L’exercice des cultes était libre, et l’État salariait seulement les ministres de la religion réformée ( religion dominante de la nation ): toutes les autres communautés supportaient elles-mêmes les frais de leur culte et de leurs écoles. L’église catholique végétait dans une profonde misère, et ceux qui la professaient n’étaient admis à aucun emploi public; les juifs surtout, les juifs allemands, étaient comme autrefois, en France, partout rebutés, et presque tous méprisés.
Le commerce était languissant; les manufactures et les fabriques presque réduites à rien, par la supériorité des établissemens du même genre chez les autres nations. Cultivés avec beaucoup moins de succès qu’ailleurs, les sciences et les arts n’étaient point appliqués au développement de l’industrie; mais l’institution publique se montrait sous un jour plus favorable, grâce à un assez grand nombre d’universités, dans lesquelles se trouvaient des hommes d’un vrai mérite.
Il ne suffisait point encore au souverain d’acquérir la connaissance de toutes les branches de l’administration, il voulut aussi apprendre la langue du peuple; il s’en occupa sérieusement.
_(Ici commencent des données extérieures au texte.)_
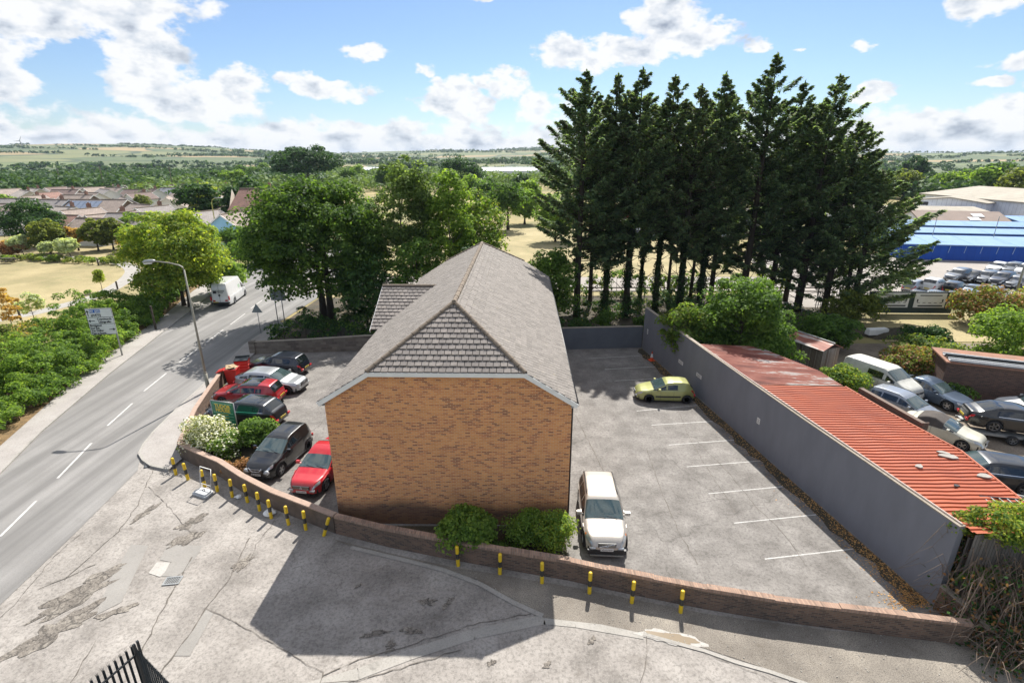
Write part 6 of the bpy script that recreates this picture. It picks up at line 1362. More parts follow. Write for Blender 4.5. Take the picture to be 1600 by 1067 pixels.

Mais soit que ses occupations ne lui en laissassent pas le temps, ou qu’il éprouvât trop de difficultés pour se familiariser avec une langue aussi rocailleuse que le hollandais, le roi n’y fit pas de grands progrès; et il pouvait, sans inconvénient, se dispenser de parler le hollandais chez une nation où toutes les personnes bien élevées connaissent et parlent bien la langue française, devenue presque européenne, et l’organe des nations et des traités étrangers.